#### WHAT TO PRODUCE
Copy each line of the records that contains the word "Blender".

#### SUPPLIED DATA
** Start **
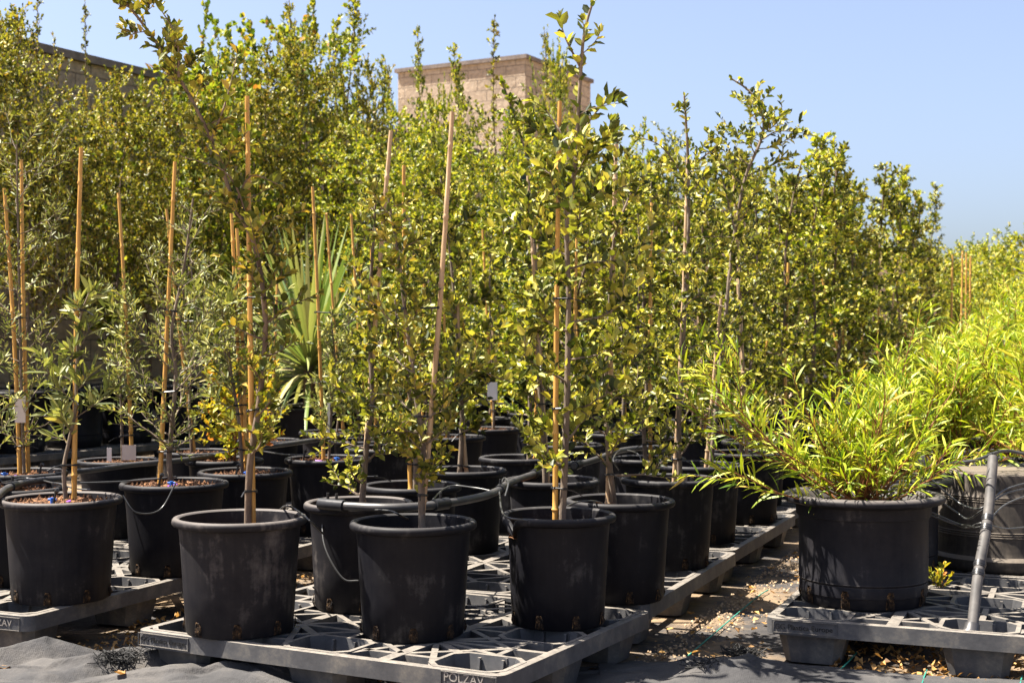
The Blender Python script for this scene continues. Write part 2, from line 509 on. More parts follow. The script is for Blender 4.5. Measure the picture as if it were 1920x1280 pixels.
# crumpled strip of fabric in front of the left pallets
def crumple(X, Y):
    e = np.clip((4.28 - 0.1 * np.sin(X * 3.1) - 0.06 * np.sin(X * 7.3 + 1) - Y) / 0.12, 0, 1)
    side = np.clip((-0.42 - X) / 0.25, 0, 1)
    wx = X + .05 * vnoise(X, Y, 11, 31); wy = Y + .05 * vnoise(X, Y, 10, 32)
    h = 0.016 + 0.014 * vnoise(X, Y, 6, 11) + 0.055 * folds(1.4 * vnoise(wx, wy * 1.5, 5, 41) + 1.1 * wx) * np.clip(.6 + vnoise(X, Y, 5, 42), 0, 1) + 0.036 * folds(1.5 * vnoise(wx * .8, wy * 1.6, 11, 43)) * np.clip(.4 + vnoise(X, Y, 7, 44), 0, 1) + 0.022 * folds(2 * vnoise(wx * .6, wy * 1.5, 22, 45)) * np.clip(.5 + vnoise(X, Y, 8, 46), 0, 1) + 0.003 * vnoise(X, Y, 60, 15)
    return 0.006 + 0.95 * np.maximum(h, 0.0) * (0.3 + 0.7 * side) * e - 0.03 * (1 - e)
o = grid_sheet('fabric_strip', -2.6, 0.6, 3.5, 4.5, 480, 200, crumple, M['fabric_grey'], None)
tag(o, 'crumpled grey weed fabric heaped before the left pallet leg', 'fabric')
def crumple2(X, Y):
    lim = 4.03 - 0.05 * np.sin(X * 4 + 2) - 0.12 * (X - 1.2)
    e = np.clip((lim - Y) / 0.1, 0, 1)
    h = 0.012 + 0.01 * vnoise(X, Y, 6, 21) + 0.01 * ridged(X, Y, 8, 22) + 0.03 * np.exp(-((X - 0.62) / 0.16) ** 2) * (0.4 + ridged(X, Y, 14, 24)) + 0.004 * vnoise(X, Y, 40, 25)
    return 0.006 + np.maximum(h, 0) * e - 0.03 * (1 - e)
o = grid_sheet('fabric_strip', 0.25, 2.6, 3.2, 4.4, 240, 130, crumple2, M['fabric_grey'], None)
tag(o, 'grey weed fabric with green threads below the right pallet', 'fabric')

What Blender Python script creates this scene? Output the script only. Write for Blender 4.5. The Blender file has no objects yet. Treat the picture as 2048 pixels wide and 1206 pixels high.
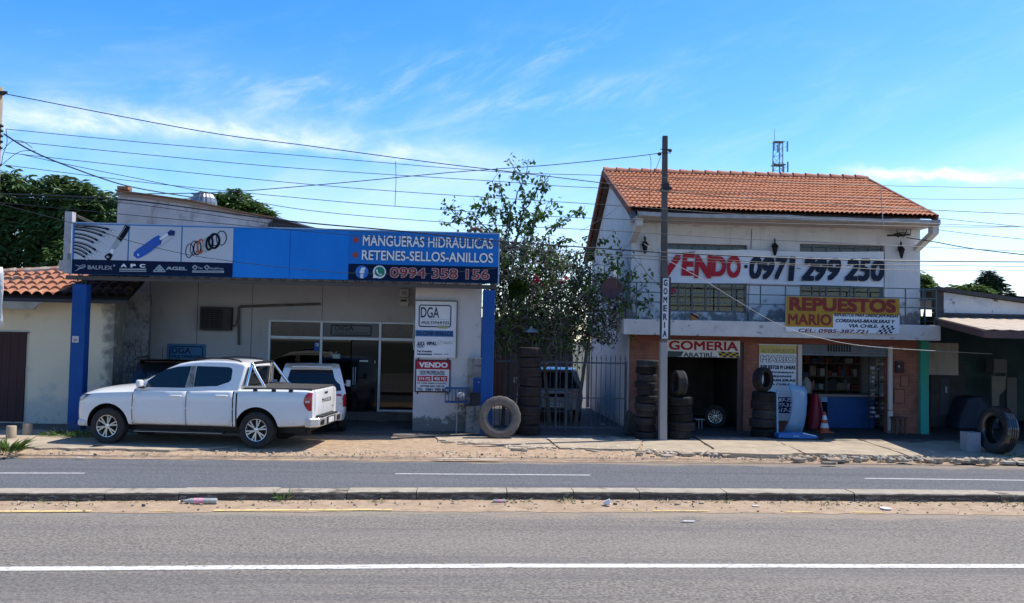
** End **
#### RESPONSE
The Blender Python script for this scene continues. Write part 2, from line 509 on. More parts follow. The script is for Blender 4.5. Measure the picture as if it were 1920x1280 pixels.
What Blender Python script creates this scene? Output the script only. Write for Blender 4.5. The Blender file has no objects yet. Treat the picture as 2048 pixels wide and 1206 pixels high.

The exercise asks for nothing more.